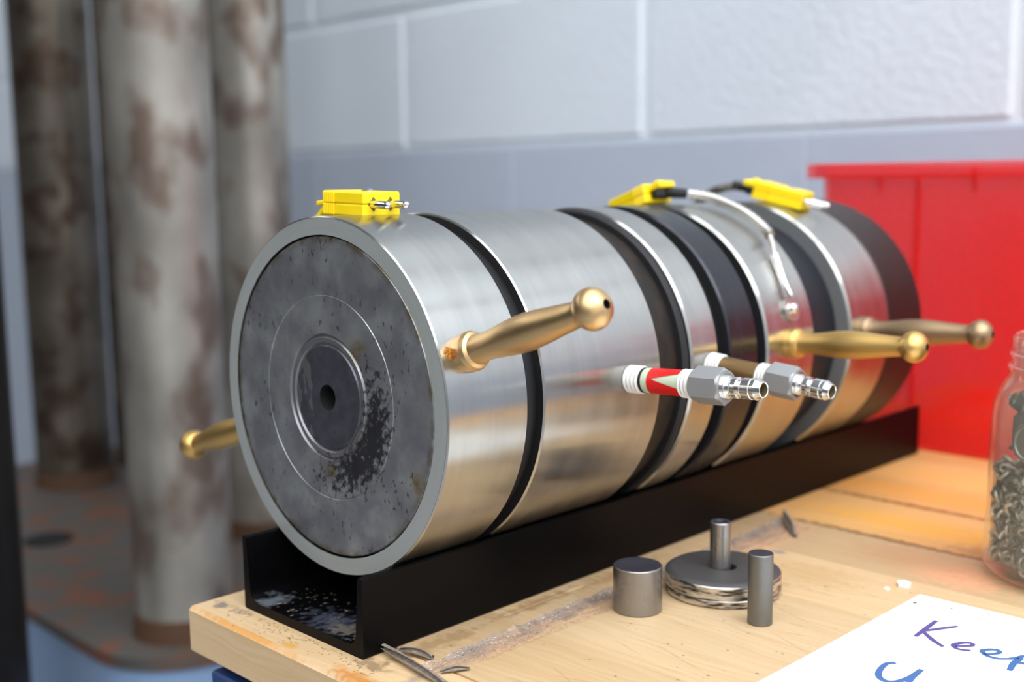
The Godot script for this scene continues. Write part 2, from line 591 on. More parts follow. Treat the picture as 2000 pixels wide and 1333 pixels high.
# dirt, oil and paint marks on the bench top, over x -0.02..0.48, z -0.07..0.43
func bench_stains() -> ImageTexture:
	var n := 1536
	var im := Image.create_empty(n, n, false, Image.FORMAT_RGBA8)
	im.fill(Color(0.45, 0.36, 0.26, 0))
	var f := noise(71, 0.05, 4)
	var s := n / 0.5
	var put := func(x: float, z: float, rx: float, rz: float, c: Color, rough: float, ang := 0.0) -> void:
		splat(im, (x + 0.02) * s, (z + 0.07) * s, rx * s, rz * s, c, f, rough, ang)
	put.call(-0.006, -0.052, 0.004, 0.008, Color(0.35, 0.36, 0.38, 0.75), 1.1)
	put.call(-0.004, -0.040, 0.003, 0.010, Color(0.45, 0.42, 0.38, 0.45), 1.2)
	put.call(-0.0115, 0.008, 0.003, 0.006, Color(0.80, 0.58, 0.16, 0.75), 0.5)
	put.call(-0.012, 0.052, 0.005, 0.018, Color(0.74, 0.47, 0.13, 0.8), 1.0)
	put.call(-0.015, 0.075, 0.003, 0.03, Color(0.75, 0.48, 0.15, 0.8), 0.8)
	put.call(-0.0155, -0.02, 0.002, 0.05, Color(0.80, 0.55, 0.22, 0.8), 0.7)
	put.call(0.0, 0.047, 0.006, 0.012, Color(0.42, 0.34, 0.26, 0.6), 1.2)
	put.call(0.03, 0.05, 0.03, 0.006, Color(0.55, 0.42, 0.28, 0.55), 1.2)
	put.call(0.09, 0.048, 0.03, 0.005, Color(0.55, 0.42, 0.26, 0.6), 1.2)
	put.call(0.15, 0.05, 0.04, 0.006, Color(0.60, 0.44, 0.25, 0.55), 1.2)
	put.call(0.03, 0.07, 0.05, 0.004, Color(0.50, 0.47, 0.46, 0.55), 1.2)
	put.call(0.10, 0.066, 0.05, 0.004, Color(0.84, 0.60, 0.40, 0.6), 1.0)
	put.call(0.235, 0.07, 0.05, 0.02, Color(0.84, 0.66, 0.52, 0.5), 0.8)
	put.call(0.225, 0.088, 0.003, 0.006, Color(0.42, 0.42, 0.50, 0.6), 0.9)
	put.call(0.25, 0.17, 0.02, 0.03, Color(0.93, 0.66, 0.50, 0.6), 0.8)
	put.call(0.281, 0.12, 0.004, 0.10, Color(0.42, 0.30, 0.18, 0.75), 0.9)
	put.call(0.348, 0.10, 0.004, 0.12, Color(0.48, 0.27, 0.10, 0.75), 0.9)
	put.call(0.312, 0.13, 0.02, 0.10, Color(0.93, 0.68, 0.27, 0.6), 0.7)
	put.call(0.375, 0.10, 0.02, 0.14, Color(0.90, 0.62, 0.28, 0.6), 0.8)
	put.call(0.42, 0.10, 0.03, 0.14, Color(0.92, 0.68, 0.38, 0.6), 0.8)
	put.call(0.26, 0.14, 0.02, 0.04, Color(0.74, 0.56, 0.40, 0.5), 1.0)
	put.call(0.29, 0.16, 0.012, 0.02, Color(0.66, 0.50, 0.34, 0.6), 1.0)
	put.call(0.205, 0.115, 0.02, 0.03, Color(0.70, 0.56, 0.38, 0.35), 0.9)
	var g := RandomNumberGenerator.new()
	g.seed = 5
	for k in 240:
		var x := g.randf_range(-0.016, 0.22)
		var z := g.randf_range(-0.06, 0.2)
		var r := g.randf_range(0.0003, 0.0008)
		put.call(x, z, r, r * g.randf_range(0.7, 1.8), Color(0.30, 0.25, 0.20, g.randf_range(0.3, 0.8)), 0.4)
	for k in 150:     # crumbs of dirt along the foot of the channel
		var z2 := g.randf_range(-0.045, 0.055)
		put.call(-0.002 - absf(g.randfn(0, 0.004)), z2, 0.0005, 0.0006, Color(0.25, 0.18, 0.12, 0.7), 0.4)
	for k in 30:      # shallow scratches
		var x3 := g.randf_range(0.0, 0.2)
		put.call(x3, g.randf_range(0.08, 0.16), 0.0005, g.randf_range(0.006, 0.02), Color(0.62, 0.48, 0.34, 0.45), 0.8, g.randf_range(-0.4, 0.4))
	return ImageTexture.create_from_image(im)

# dust and flakes that lie on the floor of the channel near its open end; u = x / 0.5, v = z / 0.1 + 0.5
func channel_dust() -> ImageTexture:
	var im := Image.create_empty(1024, 256, false, Image.FORMAT_RGBA8)
	im.fill(Color(0.3, 0.32, 0.36, 0))
	var f := noise(81, 0.09, 4)
	var g := RandomNumberGenerator.new()
	g.seed = 3
	var put := func(x: float, z: float, rx: float, rz: float, c: Color, rough: float) -> void:
		# the texture is 0.49 mm a pixel along x and 0.39 mm across
		splat(im, x / 0.5 * 1024, (z / 0.1 + 0.5) * 256, rx / 0.5 * 1024, rz / 0.1 * 256, c, f, rough)
	put.call(0.006, -0.030, 0.012, 0.006, Color(0.40, 0.42, 0.45, 0.75), 1.1)
	put.call(0.010, 0.012, 0.012, 0.022, Color(0.27, 0.28, 0.33, 0.7), 1.3)
	put.call(0.008, 0.02, 0.006, 0.012, Color(0.46, 0.42, 0.36, 0.6), 1.5)
	for k in 70:
		put.call(g.randf_range(0.001, 0.03), g.randf_range(-0.034, 0.034), g.randf_range(0.0003, 0.001), g.randf_range(0.0003, 0.001), Color(0.62, 0.56, 0.47, g.randf_range(0.3, 0.8)), 0.5)
	return ImageTexture.create_from_image(im)

# the front disc: u = z, v = y over the disc's square of side 0.136
func face_texture() -> ImageTexture:
	var n := 768
	var f1 := noise(91, 0.006, 4)
	var f2 := noise(92, 0.02, 4)
	var f3 := noise(93, 0.055, 4)
	var f4 := noise(94, 0.16, 3)
	var tex := image_tex(n, n, func(x: int, y: int) -> Color:
		var d := Vector2(x - n / 2.0, n / 2.0 - y) / n * 0.136
		var r := d.length()
		var a := rad_to_deg(d.angle())
		var g := 0.645 + 0.09 * f1.get_noise_2d(x, y) + 0.035 * f2.get_noise_2d(x, y)
		var c := Color(g * 0.985, g, g * 1.0)
		if r < 0.0222:
			c = Color(0.36, 0.355, 0.39) * (1.0 + 0.16 * f2.get_noise_2d(x, y))
			if d.x < -0.002 and f2.get_noise_2d(x * 0.8, y * 0.5) + (-d.x - 0.014) * 60.0 > 0.1:
				c = c.lerp(Color(0.56, 0.56, 0.55), 0.6)
		elif r < 0.0268:
			c = Color(0.52, 0.52, 0.51) * (1.0 + 0.15 * f2.get_noise_2d(x, y))
		elif r < 0.0427:
			c = c.lerp(Color(0.66, 0.665, 0.66), 0.35)
		# duller grey tone, heavier in some patches than in others
		if r > 0.0222:
			c = c.lerp(Color(0.52, 0.515, 0.54), clampf(0.45 + 0.9 * f1.get_noise_2d(x * 1.4 + 77, y * 1.4 + 31), 0, 0.9))
		# smudge fan to the lower right of the boss
		var along := exp(-pow((r - 0.0325) / 0.0095, 2.0))
		var sector := clampf(1.3 - absf(wrapf(a + 36.0, -180, 180)) / 68.0, 0, 1)
		var k := along * sector * 1.6 + 0.95 * f3.get_noise_2d(x * 0.7 + y * 0.5, y * 0.55 - x * 0.4) + 0.5 * f2.get_noise_2d(x, y)
		c = c.lerp(Color(0.16, 0.155, 0.17), clampf((k - 0.62 + 0.35 * f4.get_noise_2d(x * 0.8 + y * 0.6, (y - x) * 0.35)) * 1.3, 0, 0.82))
		# scattered flecks
		var fl := f3.get_noise_2d(x * 0.9, y * 0.45 + 900) + 0.35 * f1.get_noise_2d(x + 700, y)
		if r > 0.03:
			c = c.lerp(Color(0.20, 0.19, 0.21), clampf((fl - 0.50) * 3.0, 0, 0.6))
		# oil stain along the seam, and an amber patch
		if r > 0.0635:
			var o := clampf((r - 0.0635) / 0.003, 0, 1) * clampf(0.4 + 1.3 * f2.get_noise_2d(x + 300, y), 0, 1)
			c = c.lerp(Color(0.36, 0.27, 0.10), o * 0.55)
		var am := exp(-pow((d - Vector2(0.0215, 0.021)).length() / 0.004, 2.0)) + 0.8 * exp(-pow((d - Vector2(0.0005, -0.0305)).length() / 0.003, 2.0)) + 0.7 * exp(-pow((d - Vector2(0.056, -0.027)).length() / 0.004, 2.0))
		c = c.lerp(Color(0.46, 0.33, 0.12), clampf(am * (0.5 + f2.get_noise_2d(x, y + 50)), 0, 0.7))
		return c)
	return tex

func paper_texture() -> ImageTexture:
	var n := 512
	var im := Image.create_empty(n, n, false, Image.FORMAT_RGBA8)
	im.fill(Color(0.955, 0.95, 0.93, 1))
	var f := noise(101, 0.08, 4)
	var g := RandomNumberGenerator.new()
	g.seed = 9
	for k in 14:
		splat(im, g.randf() * n, g.randf() * n, g.randf_range(6, 30), g.randf_range(4, 12), Color(0.87, 0.82, 0.74, 0.4), f, 1.4)
	for k in 110:
		var r := g.randf_range(0.4, 1.1)
		splat(im, g.randf() * n, g.randf() * n, r, r, Color(0.42, 0.36, 0.3, 0.8), f, 0.3)
	return ImageTexture.create_from_image(im)

func film_texture() -> ImageTexture:
	var f1 := noise(111, 0.02, 4)
	var f2 := noise(112, 0.12, 3)
	return image_tex(512, 64, func(x: int, y: int) -> Color:
		var e := 1.0 - y / 63.0          # 1 at the dirty far edge
		var dirt := clampf(e * 1.5 - 0.35 + 0.8 * f1.get_noise_2d(x, y * 2.0), 0, 1)
		var c := Color(0.90, 0.74, 0.60).lerp(Color(0.56, 0.50, 0.455), dirt)
		var a := 0.30 + 0.55 * dirt
		if f2.get_noise_2d(x * 1.4, y * 3.0) > 0.5:
			c = Color(0.93, 0.92, 0.90); a = 0.8
		elif f2.get_noise_2d(x * 1.6 + 500, y * 3.0) > 0.48:
			c = Color(0.22, 0.21, 0.22); a = 0.8
		return Color(c.r, c.g, c.b, a), true)

func curl_texture() -> ImageTexture:
	var f1 := noise(121, 0.05, 4)
	return image_tex(256, 64, func(x: int, y: int) -> Color:
		var g := 0.9 + 0.22 * f1.get_noise_2d(x, y * 1.5)
		return Color(g, g * 0.98, g * 0.95))

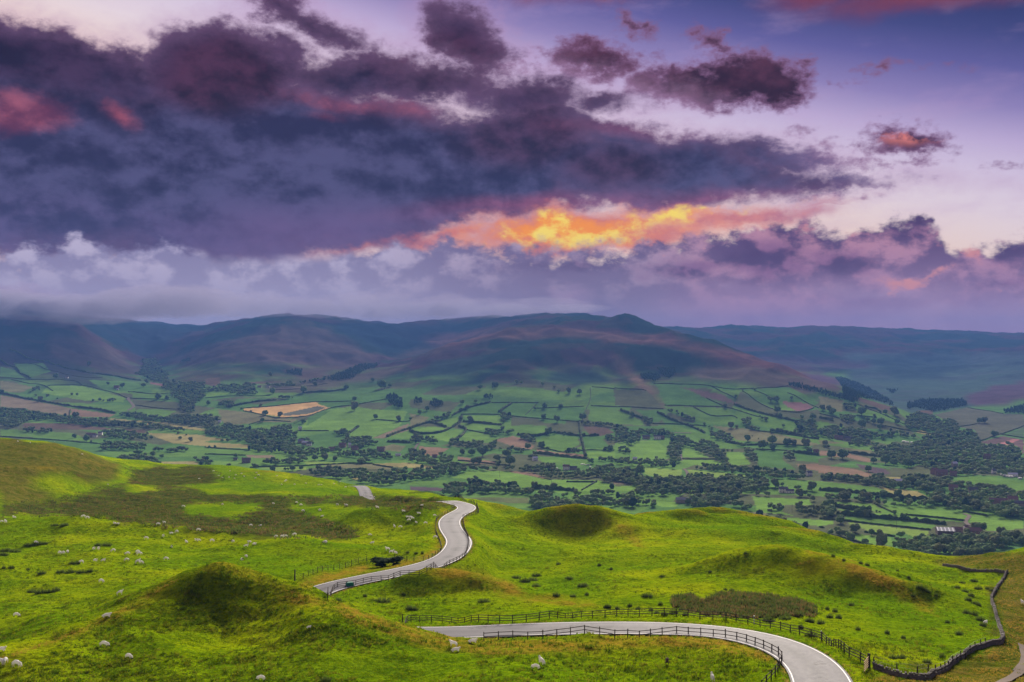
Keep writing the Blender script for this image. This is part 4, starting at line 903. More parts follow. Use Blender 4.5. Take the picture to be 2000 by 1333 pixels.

..........

WHAT YOU SHOULD DO
Collect each line containing the string "this".

REPLY TO THE TASK
The Godot script for this scene continues. Write part 2, from line 591 on. More parts follow. Treat the picture as 2000 pixels wide and 1333 pixels high.
Keep writing the Blender script for this image. This is part 4, starting at line 903. More parts follow. Use Blender 4.5. Take the picture to be 2000 by 1333 pixels.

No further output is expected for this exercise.